Voilà pour l’essentiel ce qui me préoccupe au sujet des projets de loi que le gouvernement a présentés. Il y avait le projet de loi S-3, qui contenait trop de lacunes et qui a dû être retiré. Il y a le projet de loi C-91, qui a nécessité 22 amendements avant d'être présenté sans préavis. Pour ce qui est du projet de loi C-92, il ne reste que six semaines avant la fin de la législature. Les libéraux ont pris des engagements importants qu’ils n’ont pas encore réussi à concrétiser; ils veulent donc précipiter les choses, surtout dans le cas du projet de loi C-92, qui concerne la protection de la jeunesse autochtone.
Lorsque j’ai commencé mon discours, j’ai parlé de certaines choses qui n’étaient pas parfaites, mais qui allaient dans la bonne direction.

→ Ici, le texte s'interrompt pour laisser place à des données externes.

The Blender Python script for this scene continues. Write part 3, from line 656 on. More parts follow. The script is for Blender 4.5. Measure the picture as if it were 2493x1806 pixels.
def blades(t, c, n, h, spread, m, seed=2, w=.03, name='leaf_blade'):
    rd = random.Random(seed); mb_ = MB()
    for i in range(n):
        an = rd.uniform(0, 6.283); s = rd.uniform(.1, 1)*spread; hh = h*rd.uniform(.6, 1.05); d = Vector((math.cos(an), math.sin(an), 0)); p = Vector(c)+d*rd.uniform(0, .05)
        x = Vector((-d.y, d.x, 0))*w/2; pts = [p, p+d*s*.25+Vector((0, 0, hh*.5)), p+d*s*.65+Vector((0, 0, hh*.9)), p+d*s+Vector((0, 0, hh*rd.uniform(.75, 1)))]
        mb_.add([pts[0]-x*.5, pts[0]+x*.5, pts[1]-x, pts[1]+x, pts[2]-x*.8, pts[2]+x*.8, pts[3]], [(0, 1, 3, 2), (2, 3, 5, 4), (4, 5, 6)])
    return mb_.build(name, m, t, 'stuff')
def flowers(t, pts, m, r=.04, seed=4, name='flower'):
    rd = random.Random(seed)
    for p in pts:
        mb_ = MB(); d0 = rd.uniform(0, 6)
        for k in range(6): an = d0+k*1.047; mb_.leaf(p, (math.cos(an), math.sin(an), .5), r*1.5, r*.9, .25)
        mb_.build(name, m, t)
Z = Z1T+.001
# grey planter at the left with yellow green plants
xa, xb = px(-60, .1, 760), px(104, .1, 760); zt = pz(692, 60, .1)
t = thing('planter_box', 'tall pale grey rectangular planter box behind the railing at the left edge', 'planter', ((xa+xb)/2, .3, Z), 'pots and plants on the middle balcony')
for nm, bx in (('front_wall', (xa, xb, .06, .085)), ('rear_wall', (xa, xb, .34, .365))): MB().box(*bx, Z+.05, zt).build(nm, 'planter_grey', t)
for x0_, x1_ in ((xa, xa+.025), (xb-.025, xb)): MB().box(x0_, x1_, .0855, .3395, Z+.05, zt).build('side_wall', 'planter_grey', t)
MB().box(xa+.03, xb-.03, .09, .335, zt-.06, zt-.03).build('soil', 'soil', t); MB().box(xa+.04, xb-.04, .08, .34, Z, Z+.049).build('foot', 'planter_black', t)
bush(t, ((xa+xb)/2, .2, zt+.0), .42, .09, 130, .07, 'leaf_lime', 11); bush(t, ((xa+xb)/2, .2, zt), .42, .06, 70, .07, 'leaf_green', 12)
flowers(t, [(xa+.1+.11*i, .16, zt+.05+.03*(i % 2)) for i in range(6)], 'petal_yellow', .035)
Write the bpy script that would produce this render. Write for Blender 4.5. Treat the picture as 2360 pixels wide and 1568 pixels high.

Cependant, en agissant avec précipitation, les libéraux risquent de se retrouver avec un projet de loi tellement lacunaire qu’ils seront contraints de faire marche arrière, comme ils ont dû le faire pour d’autres projets de loi. Nous devrons malheureusement attendre de voir s'ils auront le temps de le mener à bon terme.
En conclusion, j’aimerais dire combien le consentement unanime de cette Chambre me réjouit. Nous avons beaucoup travaillé sur ce dossier, mais ce n’est qu’une étape. L’instauration de nouvelles technologies me donne des raisons d’être optimiste. Un témoignage nous a appris que l’intelligence artificielle pouvait contribuer à préserver des langues.
Nous devons nous mettre au travail assidûment et sans tarder, alors nous sommes très heureux d’appuyer ce projet de loi pour passer à l’étape suivante.